## begin STORED RECORDS

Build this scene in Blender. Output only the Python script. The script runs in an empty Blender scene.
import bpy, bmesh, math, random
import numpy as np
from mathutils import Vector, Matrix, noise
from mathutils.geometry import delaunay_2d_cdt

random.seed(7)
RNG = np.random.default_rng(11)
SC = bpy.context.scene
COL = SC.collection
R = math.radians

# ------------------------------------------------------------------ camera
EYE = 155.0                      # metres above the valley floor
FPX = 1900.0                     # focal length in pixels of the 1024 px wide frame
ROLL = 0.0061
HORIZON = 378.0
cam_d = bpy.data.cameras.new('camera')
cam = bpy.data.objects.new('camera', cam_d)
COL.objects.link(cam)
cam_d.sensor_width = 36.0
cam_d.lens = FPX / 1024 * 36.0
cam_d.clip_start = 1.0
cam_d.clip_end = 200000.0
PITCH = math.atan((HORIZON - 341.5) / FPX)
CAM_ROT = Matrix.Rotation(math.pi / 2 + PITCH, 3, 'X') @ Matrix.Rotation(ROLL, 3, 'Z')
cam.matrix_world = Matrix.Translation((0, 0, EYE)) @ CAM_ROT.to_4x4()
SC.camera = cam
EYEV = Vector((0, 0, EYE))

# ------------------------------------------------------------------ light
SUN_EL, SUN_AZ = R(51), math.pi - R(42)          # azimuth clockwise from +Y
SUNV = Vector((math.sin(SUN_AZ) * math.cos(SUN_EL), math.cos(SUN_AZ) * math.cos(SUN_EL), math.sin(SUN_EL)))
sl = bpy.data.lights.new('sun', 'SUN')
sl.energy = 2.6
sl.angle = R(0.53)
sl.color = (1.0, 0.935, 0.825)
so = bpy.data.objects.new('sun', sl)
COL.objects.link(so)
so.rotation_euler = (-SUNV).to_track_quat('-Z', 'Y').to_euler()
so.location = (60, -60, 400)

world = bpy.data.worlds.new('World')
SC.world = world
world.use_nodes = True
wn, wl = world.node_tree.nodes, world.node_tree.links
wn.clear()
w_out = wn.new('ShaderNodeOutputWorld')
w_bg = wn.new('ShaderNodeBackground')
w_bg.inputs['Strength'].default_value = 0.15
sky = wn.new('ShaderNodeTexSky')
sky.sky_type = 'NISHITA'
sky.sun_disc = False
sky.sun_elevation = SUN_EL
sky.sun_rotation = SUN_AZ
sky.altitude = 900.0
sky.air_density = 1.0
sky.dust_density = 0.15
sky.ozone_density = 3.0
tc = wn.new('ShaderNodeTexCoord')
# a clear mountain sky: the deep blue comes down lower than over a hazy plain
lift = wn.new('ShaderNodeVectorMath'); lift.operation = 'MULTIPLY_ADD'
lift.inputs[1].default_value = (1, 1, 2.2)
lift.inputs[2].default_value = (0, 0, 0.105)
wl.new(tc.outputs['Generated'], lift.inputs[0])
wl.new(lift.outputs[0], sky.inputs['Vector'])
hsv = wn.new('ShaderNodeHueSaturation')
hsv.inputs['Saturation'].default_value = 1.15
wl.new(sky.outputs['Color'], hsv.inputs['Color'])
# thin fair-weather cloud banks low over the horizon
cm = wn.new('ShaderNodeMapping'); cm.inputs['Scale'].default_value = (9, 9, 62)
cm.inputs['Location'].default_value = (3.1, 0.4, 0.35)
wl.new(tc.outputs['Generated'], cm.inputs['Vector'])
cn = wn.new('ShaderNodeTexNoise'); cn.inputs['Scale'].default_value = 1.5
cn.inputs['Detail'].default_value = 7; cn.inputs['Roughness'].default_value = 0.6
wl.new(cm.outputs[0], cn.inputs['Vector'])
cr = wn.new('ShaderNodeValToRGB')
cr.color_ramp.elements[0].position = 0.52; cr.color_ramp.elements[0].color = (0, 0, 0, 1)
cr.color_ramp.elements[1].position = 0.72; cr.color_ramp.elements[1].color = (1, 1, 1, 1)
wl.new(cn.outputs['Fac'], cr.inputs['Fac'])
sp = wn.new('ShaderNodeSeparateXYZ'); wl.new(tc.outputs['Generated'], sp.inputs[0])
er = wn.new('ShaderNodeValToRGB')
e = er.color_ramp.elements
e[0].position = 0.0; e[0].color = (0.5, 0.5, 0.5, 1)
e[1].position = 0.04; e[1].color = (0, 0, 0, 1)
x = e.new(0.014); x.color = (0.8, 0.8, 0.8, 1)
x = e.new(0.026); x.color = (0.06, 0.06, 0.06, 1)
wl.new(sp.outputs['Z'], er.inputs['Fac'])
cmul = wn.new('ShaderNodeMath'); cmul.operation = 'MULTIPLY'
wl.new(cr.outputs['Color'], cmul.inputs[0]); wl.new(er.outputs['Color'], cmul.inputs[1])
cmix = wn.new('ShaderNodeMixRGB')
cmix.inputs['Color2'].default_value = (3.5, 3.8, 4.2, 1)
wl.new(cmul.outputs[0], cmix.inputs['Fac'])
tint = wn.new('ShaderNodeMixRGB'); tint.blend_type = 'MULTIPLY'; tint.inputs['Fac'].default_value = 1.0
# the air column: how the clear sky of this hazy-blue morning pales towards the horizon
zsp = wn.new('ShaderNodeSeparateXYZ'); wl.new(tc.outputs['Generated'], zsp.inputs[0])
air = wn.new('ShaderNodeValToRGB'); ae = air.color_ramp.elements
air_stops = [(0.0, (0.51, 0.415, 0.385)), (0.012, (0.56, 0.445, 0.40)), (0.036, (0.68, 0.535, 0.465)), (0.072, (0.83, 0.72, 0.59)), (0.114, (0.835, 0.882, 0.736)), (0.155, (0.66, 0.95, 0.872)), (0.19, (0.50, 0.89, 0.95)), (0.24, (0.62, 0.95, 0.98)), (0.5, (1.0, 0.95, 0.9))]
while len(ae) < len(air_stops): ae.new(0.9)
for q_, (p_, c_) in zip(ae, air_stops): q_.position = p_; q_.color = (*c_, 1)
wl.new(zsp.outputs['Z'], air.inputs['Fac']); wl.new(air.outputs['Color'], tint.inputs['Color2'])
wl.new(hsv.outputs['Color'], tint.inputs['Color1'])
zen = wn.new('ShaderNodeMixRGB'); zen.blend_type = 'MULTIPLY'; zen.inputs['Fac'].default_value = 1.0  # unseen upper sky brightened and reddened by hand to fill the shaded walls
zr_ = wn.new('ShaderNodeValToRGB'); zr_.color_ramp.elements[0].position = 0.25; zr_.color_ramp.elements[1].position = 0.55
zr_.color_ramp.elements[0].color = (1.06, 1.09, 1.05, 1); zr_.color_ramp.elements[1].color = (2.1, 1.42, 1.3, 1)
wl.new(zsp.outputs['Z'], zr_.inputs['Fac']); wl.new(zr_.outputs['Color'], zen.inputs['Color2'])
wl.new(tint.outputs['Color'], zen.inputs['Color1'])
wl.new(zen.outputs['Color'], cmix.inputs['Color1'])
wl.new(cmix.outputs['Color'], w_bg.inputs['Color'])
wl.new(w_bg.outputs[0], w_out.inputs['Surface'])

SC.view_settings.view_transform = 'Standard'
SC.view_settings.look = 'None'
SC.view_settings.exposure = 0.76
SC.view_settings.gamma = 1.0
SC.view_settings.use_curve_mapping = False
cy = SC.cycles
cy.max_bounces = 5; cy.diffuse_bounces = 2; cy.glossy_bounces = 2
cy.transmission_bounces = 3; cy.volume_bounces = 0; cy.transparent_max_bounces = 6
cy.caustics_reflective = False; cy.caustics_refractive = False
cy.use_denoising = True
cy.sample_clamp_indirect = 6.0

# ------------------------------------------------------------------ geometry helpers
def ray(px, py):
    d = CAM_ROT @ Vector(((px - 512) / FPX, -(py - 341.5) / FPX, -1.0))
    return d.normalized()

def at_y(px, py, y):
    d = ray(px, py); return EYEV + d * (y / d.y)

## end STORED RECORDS
## begin STORED RECORDS

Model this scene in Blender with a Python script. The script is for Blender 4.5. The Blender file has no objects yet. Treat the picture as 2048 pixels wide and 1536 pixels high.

## end STORED RECORDS

From the line containing "Build this scene" down to the line containing "R = math.radians" in the material above, reproduce every line exactly, including the two end lines.

• EXERCISE RESPONSE
Build this scene in Blender. Output only the Python script. The script runs in an empty Blender scene.
import bpy, bmesh, math, random
import numpy as np
from mathutils import Vector, Matrix, noise
from mathutils.geometry import delaunay_2d_cdt

random.seed(7)
RNG = np.random.default_rng(11)
SC = bpy.context.scene
COL = SC.collection
R = math.radians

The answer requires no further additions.